Avec des termes aussi clairs, il s’agit de retenir la date et de donner instruction aux structures compétentes pour que le travail soit fait : Ministère de l’Intérieur, DGE, CENA, administration territoriale, forces de défense et de sécurité ; en somme, les services techniques appropriés. Il n’y a plus de place pour des conciliabules entre politiciens. D’autant plus le processus était déjà dans sa phase ultime avant d’être bloqué à quelques heures du début de la campagne électorale.
Les candidatures ne peuvent être que celles validées par le CC en date du 20 janvier 2024. Même si, de l’aveu général, il y a eu beaucoup de manquements dans la procédure de contrôle et de validation des candidatures, l’on ne peut raisonnablement pas interrompre le match et le renvoyer sous prétexte que l’arbitre a commis des erreurs, quelle que soit leur gravité. Il faut prendre bonne note pour éviter l’ultérieure récidive.
Toutefois, le principal ainsi exposé ne doit pas faire perdre de vue le secondaire, en raison du caractère sérieux de celui-ci.
D’abord, il y a les graves accusations que le PDS, soutenu maladroitement par Benno Bokk Yakaar, a portées contre le PM Amadou Bâ et deux membres du CC. L’enquête doit aller jusqu’au bout afin d’identifier les vrais coupables, entre les accusateurs et les accusés. En attendant, les personnes incriminées sont présumées innocentes et doivent continuer à faire leur travail. Dissoudre le CC ou toute autre juridiction à chaque fois que quelqu’un accuse leurs membres de quelque péché équivaudrait à placer une arme dangereuse dans les mains de n’importe qui.
Le deuxième point qui mérite une attention particulière est le parjure relatif à la question de la nationalité exclusive. La faute est grave : dire des contre-vérités de manière volontaire à des gens dont vous sollicitez la confiance est injustifiable. La déclaration sur l’honneur a montré ses limites. A l’heure du bilan, il faudra trouver des alternatives. En attendant, j’exhorte Mme Vardini à retirer elle-même sa candidature et à faire face à la justice, pour laver son honneur si elle est innocente ou subir la sanction le cas échéant. Par ailleurs, j’invite la société civile à demander aux dix-neuf candidats restants de renouveler publiquement leur serment qu’ils sont effectivement de nationalité exclusivement sénégalaise.
Enfin, le dernier point est relatif à l’idée agitée d’une amnistie générale qui couvrirait tous les faits liés aux événements de mars 2021 et juin 2023. Je me félicite de constater qu’une telle proposition n’a pas prospéré.
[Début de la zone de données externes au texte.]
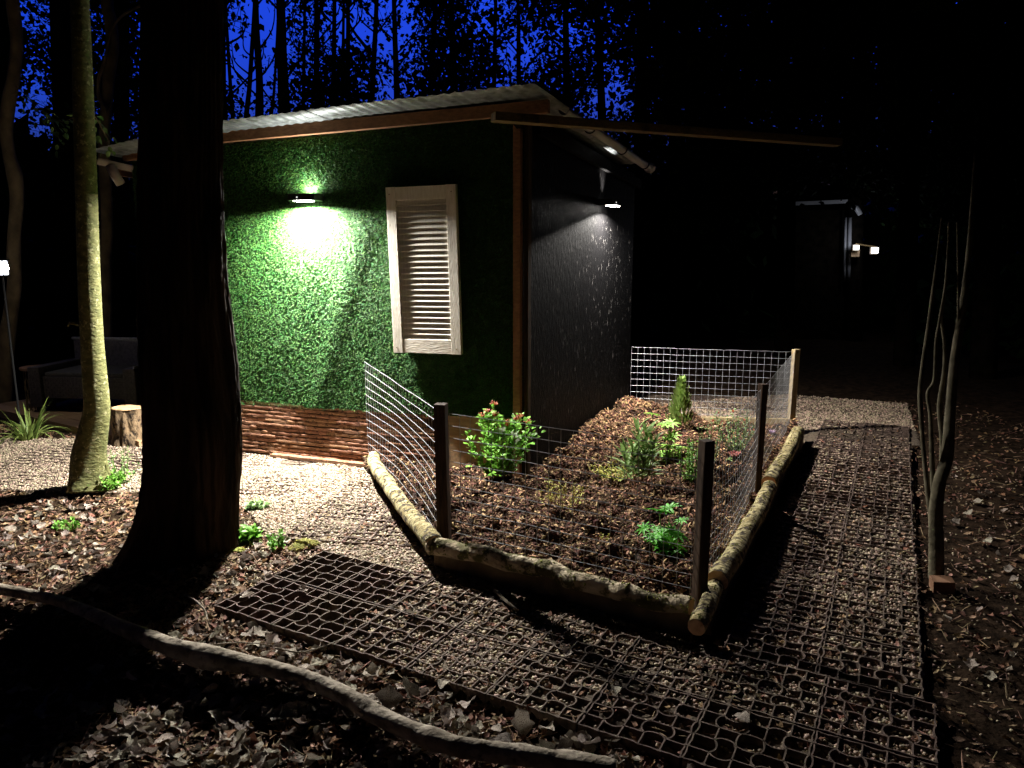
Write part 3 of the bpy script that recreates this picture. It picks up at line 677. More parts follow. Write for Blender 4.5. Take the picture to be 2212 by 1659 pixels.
# corrugated roof sheets, each sheet a piece
def roof_sheet(a0, a1, lift):
    V = []; F = []; st = .0095; na = int((a1-a0)/st)+1; bs = [0, .15, .3, .6, 1.0, 1.5, 2.0, 2.15]
    for i in range(na+1):
        a = a0+(a1-a0)*i/na; wv = .0028*math.sin(a/.076*6.283)
        for b in bs: p = RP(a, b); V.append((p.x, p.y, p.z+wv+lift+.004))
    m = len(bs)
    for i in range(na):
        for j in range(m-1): q = i*m+j; F.append([q, q+1, q+m+1, q+m])
    k = len(V); V += [(x, y, z-.0016) for x, y, z in V[:]]; F += [[q+k for q in f][::-1] for f in F[:]]
    for i in range(na): q = i*m; F.append([q, q+m, q+m+k, q+k])
    return link('roof_sheet', mesh('roof_sheet', V, F, M['roof'], True), shed)
for k, (a0, a1) in enumerate([(-.02, .80), (.74, 1.56), (1.50, 2.26), (2.25, 3.36)]): roof_sheet(a0, a1, .004*(k % 2))
# gutters
def gutter(P, Q, r, m, name='gutter'):
    P, Q = Vector(P), Vector(Q); d = (Q-P).normalized(); sd = d.cross(Vector((0, 0, 1))).normalized(); mb = MB(); V = []; F = []; n = 10
    for p in (P, Q):
        for rr_ in (r, r-.004):
            for k in range(n+1): a = math.pi+math.pi*k/n; V.append(p+sd*(rr_*math.cos(a))+Vector((0, 0, rr_*math.sin(a))))
    m1 = n+1
    for k in range(n):
        F += [[k, k+1, 2*m1+k+1, 2*m1+k], [m1+k, 3*m1+k, 3*m1+k+1, m1+k+1], [k, m1+k, m1+k+1, k+1], [2*m1+k, 2*m1+k+1, 3*m1+k+1, 3*m1+k]]
    F += [[0, 2*m1, 3*m1, m1], [n, m1+n, 3*m1+n, 2*m1+n]]
    g = link(name, mesh(name, V, F, m, True), shed); return g
p, q = RP(0, .35, -.05)+NS*.05, RP(0, 2.06, -.05)+NS*.05
gr = gutter(p, q, .036, M['gutter'])
for f in (.25, .62, .93):
    c_ = p.lerp(q, f); mb = MB(); mb.tube([c_+NS*(.040*math.cos(a))+Vector((0, 0, .040*math.sin(a))) for a in np.linspace(math.pi*.98, math.pi*2.02, 9)], .005, 6)
    mb.build('gutter_clip', M['black'], shed)
mb = MB(); mb.tube([q+Vector((0, 0, -.005)), q+D2*.05+Vector((0, 0, -.005))], .042, 12); mb.build('gutter_end', M['gutter'], shed)
gutter(RP(3.30, -.0, -.055)+D1*.0, RP(3.30, 1.8, -.055), .042, M['gutterw'])
o3 = RP(3.28, .1, -.09); mb = MB(); mb.tube([o3, o3+Vector((.03, 0, -.07)), o3+Vector((.05, .03, -.13))], .034, 12); mb.build('gutter_outlet', M['gutterw'], shed, smooth=True)

# ---------------------------------------------------------------- wall lamps
def wall_lamp(P, Nn, D, power, up, label, wide=180, col=(1, .97, .9), tilt=.55, spread=50, uptilt=.1):
    P = Vector(P); rz = math.atan2(Nn.y, Nn.x)+math.pi/2           # local -Y looks out of the wall
    o = empty('wall_lamp', P, rz, label, 'lamp')
    mb = MB(); mb.hexa([(-.105, -.125, -.020), (.105, -.125, -.020), (.105, 0, -.022), (-.105, 0, -.022), (-.105, -.118, .024), (.105, -.118, .024), (.105, 0, .026), (-.105, 0, .026)])
    mb.build('housing', M['black'], o, bevel=.004)
    mb = MB(); mb.box((-.06, -.120, -.026), (.06, -.050, -.0225)); mb.build('diffuser', emit('lamp_glass', col, 60), o)
    mb = MB(); mb.tube([(-.028, -.115, .0), (-.028, -.1235, .0)], .006, 10); mb.build('motion_sensor', emit('sensor_lens', (1, 1, 1), .8), o)
    mb = MB(); mb.box((-.02, -.045, .0225), (.02, -.02, .0262)); mb.build('top_light', emit('lamp_glass_small', col, 6), o)
    def area(name, loc, rot, sx, sy, e, spread):
        L = bpy.data.lights.new(name, 'AREA'); L.shape = 'RECTANGLE'; L.size = sx; L.size_y = sy; L.energy = e; L.color = col; L.spread = spread
        a = bpy.data.objects.new(name, L); COL.objects.link(a); a.parent = o; a.location = loc; a.rotation_euler = rot
    area('lamp_light', (0, -.100, -.030), (-tilt, 0, 0), .12, .05, power, R(wide))
    area('lamp_up_light', (0, -.035, .031), (R(180)-uptilt, 0, 0), .03, .02, up, R(spread))
    return o
LAMP1 = WP(1.515, 1.865, .035); LAMP2 = SP(1.37, 1.88, .018)
wall_lamp(LAMP1, NF, D1, 415, 10.0, 'black solar wall lamp shining down the green turf wall', tilt=.14, spread=178, wide=170)
wall_lamp(LAMP2, NS, D2, 165, 1.3, 'lit wall lamp on the black side wall above the flower bed', col=(1, .95, .88), tilt=.26, spread=46, wide=158, uptilt=.16)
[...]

Des actes d’une extrême gravité ont été posés au cours desdits événements. De nombreux morts ont été enregistrés. Que dirait-on aux parents des deux sœurs brûlées vives dans le bus Tata à Yarakh ? Comment leur expliquer qu’au nom d’une «paix des braves» entre adversaires politiques, il a été décidé de mettre la mort de leurs filles au compte de pertes et profits ? Ce ne serait pas une première, hélas : la Loi Ezzan a imposé ce drame aux enfants de Me Babacar Sèye, qui continuent à réclamer que la lumière soit faite sur les circonstances de l’assassinat de leur père et que justice soit rendue.
Je me félicite de la libération au cas par cas de prisonniers dont la plupart étaient sans doute détenus à tort. Mais on ne doit pas réparer une injustice en créant une autre injustice encore plus insupportable puisqu’ayant impliqué mort d’homme.